Beyond direct regulation of GHGs, states have also begun adopting programs that act to indirectly reduce emissions. At least twenty-four states have renewable portfolio standards, which mandate that electricity providers obtain a minimum percentage of energy from renewable energy sources. And an increasing number of states are changing the economics of electricity production and consumption using tax incentives for on-site renewable electricity generation, net metering, and rate decoupling.
National efforts to adopt cap-and-trade regulation, renewable portfolio standards, and similar measures have stalled in Congress. The recently tightened fuel economy standards (requiring manufacturers to reach a fleet-wide average of 35 mpg by 2020) will have a positive effect on GHG emissions, but many have argued that the reductions are too little and too late, and that fuel economy standards are no substitute for direct GHG regulation.
Although resolution of the dispute over the California waiver is important in its own right, the result is likely to have impacts well beyond automobiles. Existing and impending regulation of carbon emissions may affect – directly or indirectly – utility costs, fleet purchasing decisions, eligibility for tax credits, capital investment choices, and financing terms.

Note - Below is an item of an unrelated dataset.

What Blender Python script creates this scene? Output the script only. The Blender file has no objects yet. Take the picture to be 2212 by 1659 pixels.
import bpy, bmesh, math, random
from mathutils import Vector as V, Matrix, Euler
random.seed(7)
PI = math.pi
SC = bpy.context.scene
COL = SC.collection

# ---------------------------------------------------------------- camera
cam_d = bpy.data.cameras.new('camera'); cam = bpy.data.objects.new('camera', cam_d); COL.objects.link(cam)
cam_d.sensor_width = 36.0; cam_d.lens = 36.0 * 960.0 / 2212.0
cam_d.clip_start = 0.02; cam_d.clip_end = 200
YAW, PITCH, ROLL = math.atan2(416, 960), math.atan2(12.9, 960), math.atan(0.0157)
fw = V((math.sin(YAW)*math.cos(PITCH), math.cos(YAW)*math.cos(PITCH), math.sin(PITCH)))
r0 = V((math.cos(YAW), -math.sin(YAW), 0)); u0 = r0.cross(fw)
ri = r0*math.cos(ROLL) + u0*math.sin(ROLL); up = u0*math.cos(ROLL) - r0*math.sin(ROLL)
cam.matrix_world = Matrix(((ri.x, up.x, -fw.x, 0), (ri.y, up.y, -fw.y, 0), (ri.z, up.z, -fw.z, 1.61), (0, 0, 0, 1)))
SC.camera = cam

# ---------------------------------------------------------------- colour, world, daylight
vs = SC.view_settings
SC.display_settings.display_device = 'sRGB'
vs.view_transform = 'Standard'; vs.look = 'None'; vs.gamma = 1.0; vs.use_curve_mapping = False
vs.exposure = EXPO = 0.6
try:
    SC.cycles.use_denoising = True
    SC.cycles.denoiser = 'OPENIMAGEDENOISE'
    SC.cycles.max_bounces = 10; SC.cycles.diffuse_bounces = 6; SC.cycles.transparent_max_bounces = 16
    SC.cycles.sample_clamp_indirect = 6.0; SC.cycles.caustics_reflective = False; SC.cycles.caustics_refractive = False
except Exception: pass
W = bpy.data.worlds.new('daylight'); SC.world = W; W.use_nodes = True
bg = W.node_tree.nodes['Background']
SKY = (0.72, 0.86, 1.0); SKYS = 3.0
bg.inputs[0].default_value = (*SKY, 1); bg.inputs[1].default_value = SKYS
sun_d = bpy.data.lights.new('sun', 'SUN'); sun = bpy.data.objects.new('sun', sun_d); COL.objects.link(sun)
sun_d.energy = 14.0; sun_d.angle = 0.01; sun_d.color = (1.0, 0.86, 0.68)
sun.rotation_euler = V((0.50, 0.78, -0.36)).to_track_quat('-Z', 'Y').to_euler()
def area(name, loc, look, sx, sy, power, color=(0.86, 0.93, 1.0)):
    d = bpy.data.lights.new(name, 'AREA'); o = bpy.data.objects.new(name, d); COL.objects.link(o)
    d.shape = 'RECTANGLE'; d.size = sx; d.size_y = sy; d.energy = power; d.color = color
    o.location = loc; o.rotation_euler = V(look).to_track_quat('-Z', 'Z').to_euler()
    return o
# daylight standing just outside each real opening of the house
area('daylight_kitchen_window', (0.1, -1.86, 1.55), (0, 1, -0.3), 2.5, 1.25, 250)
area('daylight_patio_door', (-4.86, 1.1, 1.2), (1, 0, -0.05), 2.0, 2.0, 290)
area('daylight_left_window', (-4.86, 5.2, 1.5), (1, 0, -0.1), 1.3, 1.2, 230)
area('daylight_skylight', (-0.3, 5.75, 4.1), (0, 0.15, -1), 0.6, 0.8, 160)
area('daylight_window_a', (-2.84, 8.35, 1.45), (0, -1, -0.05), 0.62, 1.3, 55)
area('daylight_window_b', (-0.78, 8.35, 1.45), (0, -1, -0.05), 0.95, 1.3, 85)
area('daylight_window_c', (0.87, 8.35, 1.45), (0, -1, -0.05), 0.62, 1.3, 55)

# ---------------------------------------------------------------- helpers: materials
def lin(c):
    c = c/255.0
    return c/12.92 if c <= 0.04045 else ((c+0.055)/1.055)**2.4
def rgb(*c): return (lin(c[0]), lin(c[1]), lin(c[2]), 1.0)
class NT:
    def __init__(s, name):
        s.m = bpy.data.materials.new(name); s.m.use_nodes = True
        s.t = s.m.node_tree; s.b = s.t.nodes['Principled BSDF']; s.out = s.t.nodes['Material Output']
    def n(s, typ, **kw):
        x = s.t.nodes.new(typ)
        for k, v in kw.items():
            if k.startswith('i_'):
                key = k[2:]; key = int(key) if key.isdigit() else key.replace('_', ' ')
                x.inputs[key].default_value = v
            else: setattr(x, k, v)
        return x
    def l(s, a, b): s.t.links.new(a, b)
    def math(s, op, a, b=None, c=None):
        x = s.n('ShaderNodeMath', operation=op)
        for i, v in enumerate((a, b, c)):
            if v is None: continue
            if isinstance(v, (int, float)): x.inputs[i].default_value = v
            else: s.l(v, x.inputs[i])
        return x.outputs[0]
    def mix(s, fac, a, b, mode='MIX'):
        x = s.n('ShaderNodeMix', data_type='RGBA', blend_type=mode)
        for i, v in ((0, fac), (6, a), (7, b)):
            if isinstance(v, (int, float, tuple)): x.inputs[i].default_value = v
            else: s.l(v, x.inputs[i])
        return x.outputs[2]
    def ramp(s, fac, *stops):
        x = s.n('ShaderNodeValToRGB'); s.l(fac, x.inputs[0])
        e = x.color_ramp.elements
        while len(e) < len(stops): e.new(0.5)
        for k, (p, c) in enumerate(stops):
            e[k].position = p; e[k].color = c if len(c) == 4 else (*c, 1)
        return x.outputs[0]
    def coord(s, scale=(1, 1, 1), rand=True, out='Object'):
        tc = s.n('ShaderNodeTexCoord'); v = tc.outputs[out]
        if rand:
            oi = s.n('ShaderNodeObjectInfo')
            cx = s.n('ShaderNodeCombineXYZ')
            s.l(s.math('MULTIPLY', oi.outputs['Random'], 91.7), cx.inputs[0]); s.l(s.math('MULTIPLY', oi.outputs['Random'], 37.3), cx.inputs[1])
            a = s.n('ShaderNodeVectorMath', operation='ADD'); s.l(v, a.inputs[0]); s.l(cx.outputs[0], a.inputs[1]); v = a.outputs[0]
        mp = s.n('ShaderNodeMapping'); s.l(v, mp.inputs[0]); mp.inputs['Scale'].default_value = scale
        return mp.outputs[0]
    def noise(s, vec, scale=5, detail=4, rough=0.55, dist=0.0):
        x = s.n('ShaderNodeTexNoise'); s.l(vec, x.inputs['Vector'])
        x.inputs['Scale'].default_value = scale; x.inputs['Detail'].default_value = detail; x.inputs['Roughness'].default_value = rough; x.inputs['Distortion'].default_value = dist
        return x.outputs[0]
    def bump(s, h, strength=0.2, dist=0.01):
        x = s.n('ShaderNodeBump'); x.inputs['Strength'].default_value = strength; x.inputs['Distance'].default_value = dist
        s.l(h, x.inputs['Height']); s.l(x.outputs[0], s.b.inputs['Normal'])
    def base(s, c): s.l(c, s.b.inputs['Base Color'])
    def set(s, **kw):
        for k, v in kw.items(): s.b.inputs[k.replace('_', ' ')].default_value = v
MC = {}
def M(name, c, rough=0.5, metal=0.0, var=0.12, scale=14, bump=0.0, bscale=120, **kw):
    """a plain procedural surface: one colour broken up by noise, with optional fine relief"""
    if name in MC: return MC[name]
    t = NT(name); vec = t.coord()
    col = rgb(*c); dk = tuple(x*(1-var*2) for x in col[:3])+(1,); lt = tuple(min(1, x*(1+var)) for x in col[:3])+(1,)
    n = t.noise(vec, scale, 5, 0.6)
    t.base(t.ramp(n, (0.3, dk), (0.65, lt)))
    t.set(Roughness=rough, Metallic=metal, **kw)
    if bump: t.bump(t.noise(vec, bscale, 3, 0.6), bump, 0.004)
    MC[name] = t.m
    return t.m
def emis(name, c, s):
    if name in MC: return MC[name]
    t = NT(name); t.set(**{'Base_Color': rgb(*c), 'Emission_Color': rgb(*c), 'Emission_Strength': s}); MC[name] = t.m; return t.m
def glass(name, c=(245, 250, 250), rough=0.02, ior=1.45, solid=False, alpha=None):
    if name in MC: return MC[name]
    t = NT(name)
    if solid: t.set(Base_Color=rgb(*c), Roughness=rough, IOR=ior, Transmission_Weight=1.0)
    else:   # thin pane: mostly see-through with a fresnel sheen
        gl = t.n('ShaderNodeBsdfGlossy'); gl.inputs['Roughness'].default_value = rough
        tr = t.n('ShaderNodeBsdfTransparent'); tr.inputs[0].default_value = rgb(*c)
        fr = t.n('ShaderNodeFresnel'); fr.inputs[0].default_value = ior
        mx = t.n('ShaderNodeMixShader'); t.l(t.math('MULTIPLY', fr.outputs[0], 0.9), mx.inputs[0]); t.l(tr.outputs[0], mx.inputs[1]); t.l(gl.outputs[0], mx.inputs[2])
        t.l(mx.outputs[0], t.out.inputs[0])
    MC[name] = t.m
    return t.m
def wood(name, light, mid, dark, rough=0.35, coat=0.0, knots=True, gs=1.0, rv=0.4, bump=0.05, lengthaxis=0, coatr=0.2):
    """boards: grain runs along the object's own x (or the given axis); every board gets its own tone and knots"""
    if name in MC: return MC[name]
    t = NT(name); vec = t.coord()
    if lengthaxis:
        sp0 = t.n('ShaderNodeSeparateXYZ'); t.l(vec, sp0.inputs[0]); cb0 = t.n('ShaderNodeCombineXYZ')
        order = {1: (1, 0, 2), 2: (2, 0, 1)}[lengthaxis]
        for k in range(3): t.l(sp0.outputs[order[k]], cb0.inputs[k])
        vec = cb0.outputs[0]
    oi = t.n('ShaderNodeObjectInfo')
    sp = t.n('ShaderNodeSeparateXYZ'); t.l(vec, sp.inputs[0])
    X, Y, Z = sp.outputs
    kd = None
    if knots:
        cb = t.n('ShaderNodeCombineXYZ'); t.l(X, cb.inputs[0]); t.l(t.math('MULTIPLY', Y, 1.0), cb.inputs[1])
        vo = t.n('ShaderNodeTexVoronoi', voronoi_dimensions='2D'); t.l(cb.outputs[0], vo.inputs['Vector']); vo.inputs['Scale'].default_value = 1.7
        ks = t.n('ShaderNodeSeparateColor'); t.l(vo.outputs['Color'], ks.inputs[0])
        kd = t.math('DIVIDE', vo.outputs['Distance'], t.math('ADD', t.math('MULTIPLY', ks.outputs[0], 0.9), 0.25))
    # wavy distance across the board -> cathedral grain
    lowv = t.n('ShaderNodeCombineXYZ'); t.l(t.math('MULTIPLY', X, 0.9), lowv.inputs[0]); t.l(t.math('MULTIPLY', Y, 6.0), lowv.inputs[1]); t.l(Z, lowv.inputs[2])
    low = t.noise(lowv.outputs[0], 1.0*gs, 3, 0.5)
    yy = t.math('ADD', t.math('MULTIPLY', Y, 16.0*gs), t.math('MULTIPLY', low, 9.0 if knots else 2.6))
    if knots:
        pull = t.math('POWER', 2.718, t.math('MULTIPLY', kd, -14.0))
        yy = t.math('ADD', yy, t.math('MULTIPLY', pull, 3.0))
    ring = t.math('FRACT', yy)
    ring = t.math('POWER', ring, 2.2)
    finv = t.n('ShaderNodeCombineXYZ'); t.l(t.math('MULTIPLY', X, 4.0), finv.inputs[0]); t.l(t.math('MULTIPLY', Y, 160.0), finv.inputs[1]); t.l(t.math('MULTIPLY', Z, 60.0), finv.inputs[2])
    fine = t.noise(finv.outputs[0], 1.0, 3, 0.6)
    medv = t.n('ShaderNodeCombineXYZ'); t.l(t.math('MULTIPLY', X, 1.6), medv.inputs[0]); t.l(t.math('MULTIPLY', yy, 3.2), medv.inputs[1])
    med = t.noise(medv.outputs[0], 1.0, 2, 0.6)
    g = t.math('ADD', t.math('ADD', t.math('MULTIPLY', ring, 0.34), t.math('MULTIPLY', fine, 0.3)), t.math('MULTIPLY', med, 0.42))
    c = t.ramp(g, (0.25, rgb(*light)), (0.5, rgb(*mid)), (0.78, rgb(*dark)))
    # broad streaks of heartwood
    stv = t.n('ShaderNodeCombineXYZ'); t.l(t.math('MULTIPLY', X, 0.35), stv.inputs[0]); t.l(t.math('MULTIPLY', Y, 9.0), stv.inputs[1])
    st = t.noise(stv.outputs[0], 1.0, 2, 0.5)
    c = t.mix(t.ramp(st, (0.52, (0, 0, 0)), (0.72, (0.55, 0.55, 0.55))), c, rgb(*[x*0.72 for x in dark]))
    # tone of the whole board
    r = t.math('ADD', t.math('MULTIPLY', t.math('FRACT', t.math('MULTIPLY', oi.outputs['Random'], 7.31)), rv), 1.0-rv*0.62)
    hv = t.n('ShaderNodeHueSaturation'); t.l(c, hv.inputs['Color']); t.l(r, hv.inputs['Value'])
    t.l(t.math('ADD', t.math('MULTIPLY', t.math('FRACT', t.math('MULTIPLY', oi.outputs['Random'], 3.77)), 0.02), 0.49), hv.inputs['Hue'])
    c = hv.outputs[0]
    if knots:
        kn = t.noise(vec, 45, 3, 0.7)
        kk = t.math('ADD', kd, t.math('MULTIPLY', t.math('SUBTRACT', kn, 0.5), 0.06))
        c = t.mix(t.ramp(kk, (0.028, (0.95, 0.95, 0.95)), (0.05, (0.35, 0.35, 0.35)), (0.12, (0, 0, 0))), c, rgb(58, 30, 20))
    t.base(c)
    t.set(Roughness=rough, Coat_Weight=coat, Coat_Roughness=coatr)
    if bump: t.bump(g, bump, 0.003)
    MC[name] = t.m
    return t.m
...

These issues cut across industry sector boundaries, challenge businesses to adapt to changing cost structures, and potentially create new avenues for competitive advantage.
What Lies Ahead
The California waiver dispute is unlikely to be resolved anytime in the near future.
The 2008 presidential election will bring new perspectives to the table. But, the change in presidential administration is unlikely to eliminate the state-federal tension over GHG emission regulation. The House Energy and Commerce Committee recently released a white paper, Climate Change Legislation Design: Appropriate Goals for Different Levels of Government, addressing in part how federal GHG legislation should interact with stricter standards imposed by local, state, or regional initiatives. As the report makes clear, Congress continues to wrestle with this question, and continuing stakeholder input will be an important factor in shaping policy.